In other words, what is the mind that's having both of these experiences and then attempting to distinguish between them?

When a subject is having a phenomenal experience, certain phenomenal properties are instantiated. In saying that two experiences are phenomenally indistinguishable, I simply meant that they instantiate the same phenomenal properties. As should be obvious, there need not be any mind having both experiences in order for them to be indistinguishable from one another. For example, two people looking at the same patch of red may have phenomenally indistinguishable visual experiences--experiences that instantiate the same property of phenomenal redness. I'm simply asking Jeff to imagine a chicken having a painful experience that instantiates the property of unpleasantness to the same degree that a human child does, when we believe that the child's painful experience is a morally bad thing.

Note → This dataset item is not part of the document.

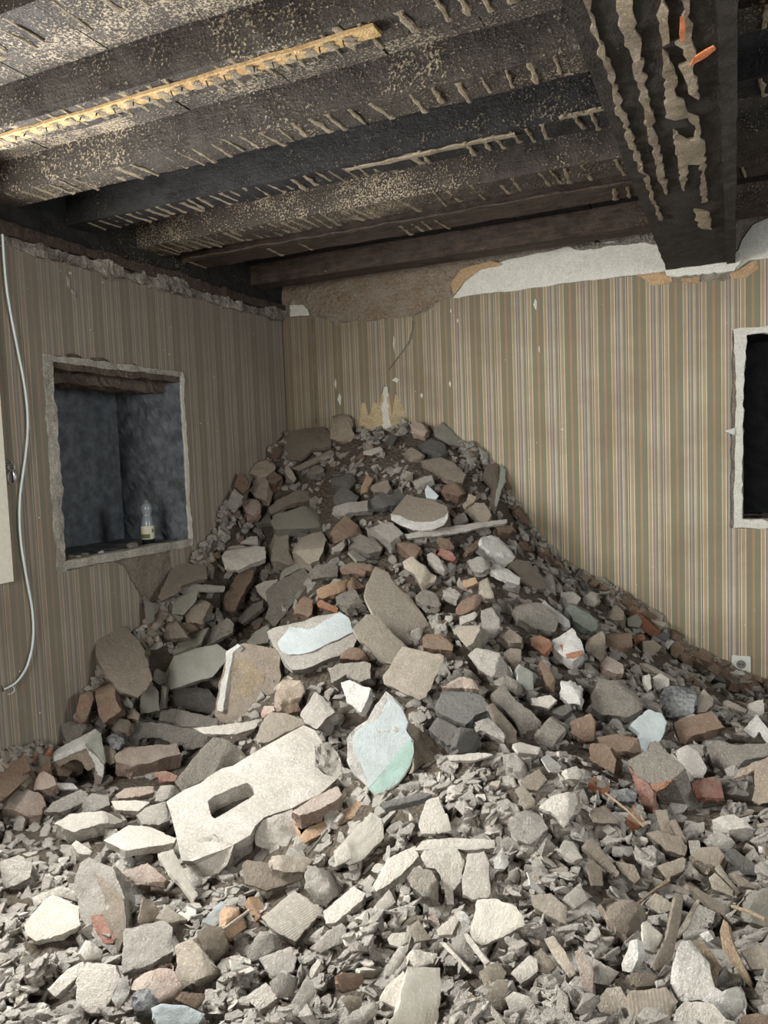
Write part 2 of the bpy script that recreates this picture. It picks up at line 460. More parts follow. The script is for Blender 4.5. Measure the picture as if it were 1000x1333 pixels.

Thomas Nagel famously pointed out that we can't know "what it's like" to be — in his example — a bat; even if we found our mind suddenly transplanted into the body of a bat, all we'd know is what's it's like for us to be a bat, not what it's like for the bat to be a bat.

Sorry, but this is not an accurate characterization of Nagel's argument.

Comment author: Jiro 26 July 2013 02:19:42PM 2 points [-]

How does this not apply to me imagining that I'm a toaster making toast? I can imagine a toaster having an experience all I want. That doesn't imply that an actual toaster can have that experience or anything which can be meaningfully compared to a human experience at all.